— Job —
Where the string "picture" occurs in the material below, report the whole line.

— Dataset content —
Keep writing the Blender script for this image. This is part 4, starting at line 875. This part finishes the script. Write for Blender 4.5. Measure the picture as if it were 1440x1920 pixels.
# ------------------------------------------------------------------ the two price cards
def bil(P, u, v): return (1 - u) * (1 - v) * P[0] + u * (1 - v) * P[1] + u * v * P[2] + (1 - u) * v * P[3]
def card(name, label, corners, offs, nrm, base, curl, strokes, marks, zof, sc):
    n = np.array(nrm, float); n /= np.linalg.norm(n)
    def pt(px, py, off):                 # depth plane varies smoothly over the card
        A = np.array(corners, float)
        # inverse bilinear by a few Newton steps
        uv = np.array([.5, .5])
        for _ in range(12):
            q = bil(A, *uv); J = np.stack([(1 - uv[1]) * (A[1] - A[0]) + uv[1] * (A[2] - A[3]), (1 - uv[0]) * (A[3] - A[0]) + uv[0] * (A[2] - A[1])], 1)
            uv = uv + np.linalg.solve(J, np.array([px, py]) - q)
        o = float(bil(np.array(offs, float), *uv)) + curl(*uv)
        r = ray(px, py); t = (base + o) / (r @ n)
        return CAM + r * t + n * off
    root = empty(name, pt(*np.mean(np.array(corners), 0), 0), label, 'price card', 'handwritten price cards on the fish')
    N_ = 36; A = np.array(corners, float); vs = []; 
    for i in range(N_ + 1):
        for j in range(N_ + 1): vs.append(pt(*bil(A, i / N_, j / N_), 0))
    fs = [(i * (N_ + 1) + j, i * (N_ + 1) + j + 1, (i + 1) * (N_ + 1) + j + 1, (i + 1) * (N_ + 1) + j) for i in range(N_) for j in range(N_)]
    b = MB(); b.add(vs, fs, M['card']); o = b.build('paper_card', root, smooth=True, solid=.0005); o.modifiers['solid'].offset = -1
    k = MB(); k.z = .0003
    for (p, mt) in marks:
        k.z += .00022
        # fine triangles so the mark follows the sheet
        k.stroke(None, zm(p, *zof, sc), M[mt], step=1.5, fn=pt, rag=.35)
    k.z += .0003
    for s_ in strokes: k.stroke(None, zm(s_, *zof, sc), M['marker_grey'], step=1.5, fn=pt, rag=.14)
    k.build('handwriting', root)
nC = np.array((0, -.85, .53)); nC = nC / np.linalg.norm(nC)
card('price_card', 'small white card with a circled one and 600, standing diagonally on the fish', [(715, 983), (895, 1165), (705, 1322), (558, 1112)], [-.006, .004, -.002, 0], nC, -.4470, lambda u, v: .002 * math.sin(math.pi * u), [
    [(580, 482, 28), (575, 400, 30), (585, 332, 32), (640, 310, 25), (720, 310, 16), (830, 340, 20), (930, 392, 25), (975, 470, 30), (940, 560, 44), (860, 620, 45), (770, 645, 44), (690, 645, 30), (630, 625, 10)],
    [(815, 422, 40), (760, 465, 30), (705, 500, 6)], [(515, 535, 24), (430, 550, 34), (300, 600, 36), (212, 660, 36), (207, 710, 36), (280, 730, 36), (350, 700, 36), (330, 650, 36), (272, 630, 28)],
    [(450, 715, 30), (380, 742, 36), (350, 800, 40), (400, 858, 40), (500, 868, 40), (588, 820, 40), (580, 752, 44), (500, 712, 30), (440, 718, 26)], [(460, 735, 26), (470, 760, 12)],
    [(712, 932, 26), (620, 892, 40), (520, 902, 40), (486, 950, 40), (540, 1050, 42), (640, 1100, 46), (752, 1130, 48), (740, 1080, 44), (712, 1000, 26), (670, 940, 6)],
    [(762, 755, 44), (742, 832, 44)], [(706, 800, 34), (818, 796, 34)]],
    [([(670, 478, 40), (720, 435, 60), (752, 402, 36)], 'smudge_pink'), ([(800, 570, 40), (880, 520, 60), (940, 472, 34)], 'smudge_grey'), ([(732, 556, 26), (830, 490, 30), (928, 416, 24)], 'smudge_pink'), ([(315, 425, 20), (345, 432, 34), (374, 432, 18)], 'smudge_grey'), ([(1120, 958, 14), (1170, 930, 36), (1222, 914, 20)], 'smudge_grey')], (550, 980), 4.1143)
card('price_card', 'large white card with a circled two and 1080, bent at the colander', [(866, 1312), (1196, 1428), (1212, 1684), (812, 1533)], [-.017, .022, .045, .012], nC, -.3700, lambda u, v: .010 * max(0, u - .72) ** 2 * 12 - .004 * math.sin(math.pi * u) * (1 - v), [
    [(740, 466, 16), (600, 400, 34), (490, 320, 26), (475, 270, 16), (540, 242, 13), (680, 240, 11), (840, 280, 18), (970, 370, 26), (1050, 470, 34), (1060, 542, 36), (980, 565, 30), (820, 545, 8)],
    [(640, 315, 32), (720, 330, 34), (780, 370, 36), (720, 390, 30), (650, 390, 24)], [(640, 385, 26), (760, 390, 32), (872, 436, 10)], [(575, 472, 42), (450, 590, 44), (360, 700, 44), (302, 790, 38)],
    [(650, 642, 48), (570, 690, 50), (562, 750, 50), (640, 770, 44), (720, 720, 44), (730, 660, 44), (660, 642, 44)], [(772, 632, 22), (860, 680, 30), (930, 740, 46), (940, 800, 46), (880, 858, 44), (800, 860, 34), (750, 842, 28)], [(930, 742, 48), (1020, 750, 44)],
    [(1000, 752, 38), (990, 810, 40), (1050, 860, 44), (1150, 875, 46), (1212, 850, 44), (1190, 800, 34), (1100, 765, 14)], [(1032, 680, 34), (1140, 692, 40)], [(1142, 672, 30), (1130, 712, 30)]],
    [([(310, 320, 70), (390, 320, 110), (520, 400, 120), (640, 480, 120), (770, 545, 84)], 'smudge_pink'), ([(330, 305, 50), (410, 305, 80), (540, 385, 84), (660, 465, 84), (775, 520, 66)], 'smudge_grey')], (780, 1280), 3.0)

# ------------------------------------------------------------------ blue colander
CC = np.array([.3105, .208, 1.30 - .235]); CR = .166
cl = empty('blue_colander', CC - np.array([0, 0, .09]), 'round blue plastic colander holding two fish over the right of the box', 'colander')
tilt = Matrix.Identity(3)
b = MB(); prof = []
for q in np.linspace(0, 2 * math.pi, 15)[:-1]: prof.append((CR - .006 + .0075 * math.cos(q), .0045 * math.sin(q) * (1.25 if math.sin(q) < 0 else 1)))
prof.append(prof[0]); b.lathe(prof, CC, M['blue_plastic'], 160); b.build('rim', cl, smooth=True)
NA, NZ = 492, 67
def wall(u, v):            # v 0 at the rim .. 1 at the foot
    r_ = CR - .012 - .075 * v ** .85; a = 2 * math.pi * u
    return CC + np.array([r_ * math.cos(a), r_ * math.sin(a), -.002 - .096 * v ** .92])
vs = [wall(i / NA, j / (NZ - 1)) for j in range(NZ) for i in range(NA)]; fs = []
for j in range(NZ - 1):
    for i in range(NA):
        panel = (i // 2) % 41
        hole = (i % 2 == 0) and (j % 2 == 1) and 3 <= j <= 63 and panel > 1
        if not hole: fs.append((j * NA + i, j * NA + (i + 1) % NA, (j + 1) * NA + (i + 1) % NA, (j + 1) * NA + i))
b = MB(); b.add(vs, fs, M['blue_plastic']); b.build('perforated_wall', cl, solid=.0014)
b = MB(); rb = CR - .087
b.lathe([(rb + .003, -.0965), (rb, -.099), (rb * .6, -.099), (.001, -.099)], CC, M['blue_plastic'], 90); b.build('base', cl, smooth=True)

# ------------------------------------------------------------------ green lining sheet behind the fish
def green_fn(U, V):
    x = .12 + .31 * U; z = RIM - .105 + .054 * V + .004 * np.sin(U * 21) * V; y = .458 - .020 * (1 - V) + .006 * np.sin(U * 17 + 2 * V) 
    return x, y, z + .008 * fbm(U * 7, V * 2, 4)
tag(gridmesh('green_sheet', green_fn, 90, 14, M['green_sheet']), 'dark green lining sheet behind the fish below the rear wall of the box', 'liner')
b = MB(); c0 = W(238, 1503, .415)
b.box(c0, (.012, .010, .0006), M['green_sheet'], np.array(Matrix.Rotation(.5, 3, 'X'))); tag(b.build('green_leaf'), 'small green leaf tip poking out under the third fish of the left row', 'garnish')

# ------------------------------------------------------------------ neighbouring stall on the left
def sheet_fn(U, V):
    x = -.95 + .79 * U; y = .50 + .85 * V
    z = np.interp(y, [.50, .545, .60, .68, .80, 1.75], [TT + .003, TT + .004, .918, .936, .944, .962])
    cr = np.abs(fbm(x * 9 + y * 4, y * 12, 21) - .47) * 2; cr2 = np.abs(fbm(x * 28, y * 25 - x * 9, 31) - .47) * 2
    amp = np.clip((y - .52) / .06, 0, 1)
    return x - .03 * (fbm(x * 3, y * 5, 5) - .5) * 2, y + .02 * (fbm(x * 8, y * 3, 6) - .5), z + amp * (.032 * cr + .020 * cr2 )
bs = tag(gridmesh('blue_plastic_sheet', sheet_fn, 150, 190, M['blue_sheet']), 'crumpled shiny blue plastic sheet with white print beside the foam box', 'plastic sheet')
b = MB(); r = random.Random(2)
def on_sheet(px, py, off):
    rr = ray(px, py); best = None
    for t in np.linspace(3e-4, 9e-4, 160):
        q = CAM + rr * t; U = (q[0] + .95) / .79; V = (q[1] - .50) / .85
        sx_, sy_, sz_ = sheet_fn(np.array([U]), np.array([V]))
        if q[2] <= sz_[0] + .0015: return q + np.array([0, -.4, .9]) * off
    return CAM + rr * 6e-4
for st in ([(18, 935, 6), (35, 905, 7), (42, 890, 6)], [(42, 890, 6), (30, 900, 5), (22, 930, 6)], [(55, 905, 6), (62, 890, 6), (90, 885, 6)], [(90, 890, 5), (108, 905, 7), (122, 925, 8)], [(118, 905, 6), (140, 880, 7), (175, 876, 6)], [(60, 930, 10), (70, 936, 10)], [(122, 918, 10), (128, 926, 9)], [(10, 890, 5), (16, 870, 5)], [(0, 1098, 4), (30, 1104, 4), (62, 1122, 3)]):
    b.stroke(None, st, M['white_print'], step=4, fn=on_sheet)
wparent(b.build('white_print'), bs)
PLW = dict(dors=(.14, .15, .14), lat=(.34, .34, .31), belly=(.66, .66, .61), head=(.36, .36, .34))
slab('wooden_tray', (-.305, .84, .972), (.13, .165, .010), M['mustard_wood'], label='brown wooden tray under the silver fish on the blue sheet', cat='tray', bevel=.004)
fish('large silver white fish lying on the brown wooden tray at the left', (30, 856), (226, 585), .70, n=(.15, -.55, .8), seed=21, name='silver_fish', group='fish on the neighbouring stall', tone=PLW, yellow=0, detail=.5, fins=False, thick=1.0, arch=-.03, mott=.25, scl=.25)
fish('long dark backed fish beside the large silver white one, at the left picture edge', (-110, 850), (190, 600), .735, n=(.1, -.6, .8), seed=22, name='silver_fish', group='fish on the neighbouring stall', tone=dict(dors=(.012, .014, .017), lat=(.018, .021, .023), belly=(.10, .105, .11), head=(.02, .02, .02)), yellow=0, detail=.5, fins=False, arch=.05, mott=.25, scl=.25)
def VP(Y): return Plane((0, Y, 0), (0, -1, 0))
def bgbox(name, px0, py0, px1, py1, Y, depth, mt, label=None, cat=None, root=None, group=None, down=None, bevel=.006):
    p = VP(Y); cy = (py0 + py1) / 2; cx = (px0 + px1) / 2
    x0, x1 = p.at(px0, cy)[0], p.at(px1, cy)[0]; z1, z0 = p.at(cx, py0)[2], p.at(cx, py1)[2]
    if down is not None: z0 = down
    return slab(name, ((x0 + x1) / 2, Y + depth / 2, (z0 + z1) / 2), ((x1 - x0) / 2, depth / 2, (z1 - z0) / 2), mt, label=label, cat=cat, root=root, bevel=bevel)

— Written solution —
Keep writing the Blender script for this image. This is part 4, starting at line 875. This part finishes the script. Write for Blender 4.5. Measure the picture as if it were 1440x1920 pixels.
fish('long dark backed fish beside the large silver white one, at the left picture edge', (-110, 850), (190, 600), .735, n=(.1, -.6, .8), seed=22, name='silver_fish', group='fish on the neighbouring stall', tone=dict(dors=(.012, .014, .017), lat=(.018, .021, .023), belly=(.10, .105, .11), head=(.02, .02, .02)), yellow=0, detail=.5, fins=False, arch=.05, mott=.25, scl=.25)